That is, people too absorbed in their head-set cell phone conversations to pay attention to their actual surroundings.
I’m currently working in fast food. There literally isn’t a minute that I couldn’t be getting some important task done. And I must be polite and cheerful no matter what. So imagine my frustration when someone gets up to the counter (often with a dozen people waiting behind them) where they presumably wanted to be to order some food, and it’s like trying to talk to a hyperactive ADD child:
Me: “Hello, Welcome to LeeAnn Chin! What would you like today?”
Borg Drone: “Hello? Shawna? You there? Listen, are you going to pick me up after work?”
Me: “Would you like to order now?”
Borg Drone: “Huh? Oh, hang on Shawna. Uh, yeh, I’d like, uh, the combo.”
Me: “You can get any entree and appitizer with your choice of rice. Which would you like?”
Borg Drone: <five seconds silence. No indication the Collective has noticed the Away team. Then> “Uh huh. Well can you meet me downtown?” <Borg drone actually looks at me now> “Uh, I want the, uh, Peking Chicken, and uh, rice.” <resumes staring into space.> “Hey, I’m supposed to be over at Trish’s house by six o clock.”
Me: “Which kind of rice would you like?” <The drone glanced for one-tenth of a second at the fried rice, so it probably wants that, but I have to make sure>
Borg Drone: “-” <sub-articulate sound that might be an affirmative while waving hand in general direction of fried rice. Apparently it’s still receiving directions over the neurolink.>
Me: <indicating the fried rice by grasping the handle of the serving spoon in the fried rice tray> “The fried rice?”
Borg Drone: <nods head while still lookin the other way> “Yeh, I told Trish I was gonna babysit. I gotta be there by six.”

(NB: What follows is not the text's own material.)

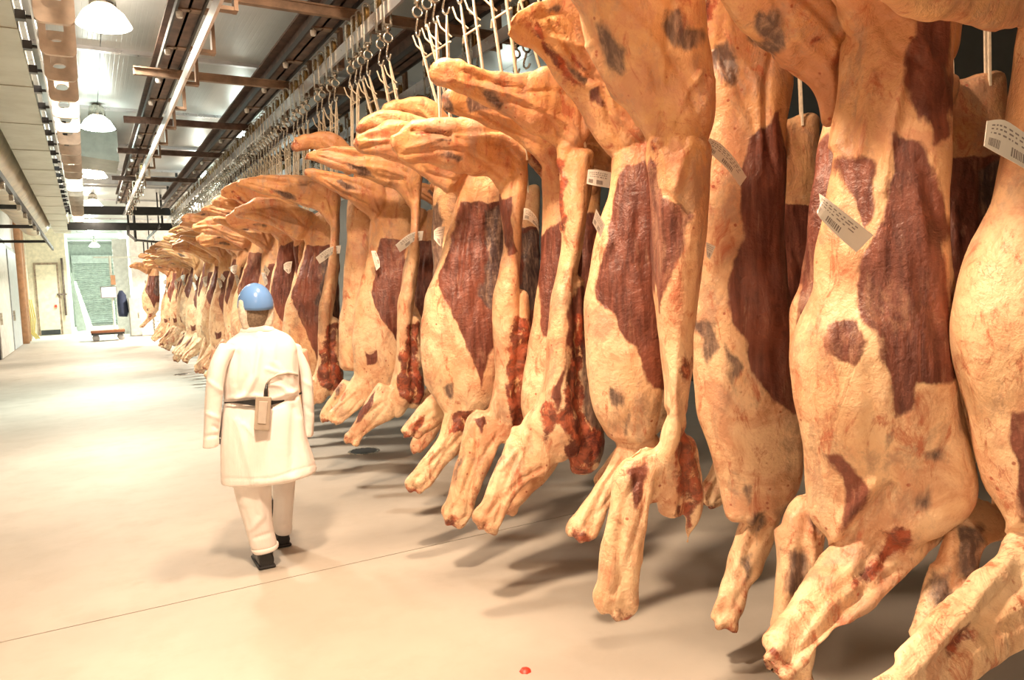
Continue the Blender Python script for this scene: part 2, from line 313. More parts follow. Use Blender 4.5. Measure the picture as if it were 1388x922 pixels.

Me: <I hope the nod of the head was actually in response to me. I serve a standard portion of fried rice and Peking chicken. Then> “The Combo comes with an appitizer. What would you like?” <when no response comes I add> “You can get cream cheese puffs, oyster wings, potstickers or an egg roll”.
Borg Drone: “Uh, yeh, Uh-huh. OK, so you gonna meet me at quarter to? Cheese puffs. I said, you gonna meet me at quarter to?” (Apparently it’s getting a little better at time slicing with practice.)
Me: <I add the Cream Cheese Puffs to it’s plate> “Is this to dine in or to go?” <I reach for a plate cover anyway to utilize the time I’m waiting for a response>.
Borg Drone: <eyes momentarily come into focus on me with puzzled expression. Apparently some remnant of it’s pre-assimilation identity has briefly re-emerged.> “Huh?”
Me: “Is this to eat here or to take out?”
Borg Drone: “To go. Hey, I’ll be in the bus shelter, OK? Yeh, the bus shelter.”
Me: <I finish putting the cover on the order to go. I hand it to the drone. It’s hand closes on it reflexively when it feels the plate touching it’s fingers.> “Chris down on the far register will ring up your order for you. Thank you.” <Then, as I’m taking a breath to greet the next customer in line>
Borg Clone: “OK Shawna, see ya. See ya Shawna. Uh huh. Ok, g’bye Shawna. Hey, can I get some oyster wings?”
I dread the day they invent heads-up video overlay glasses.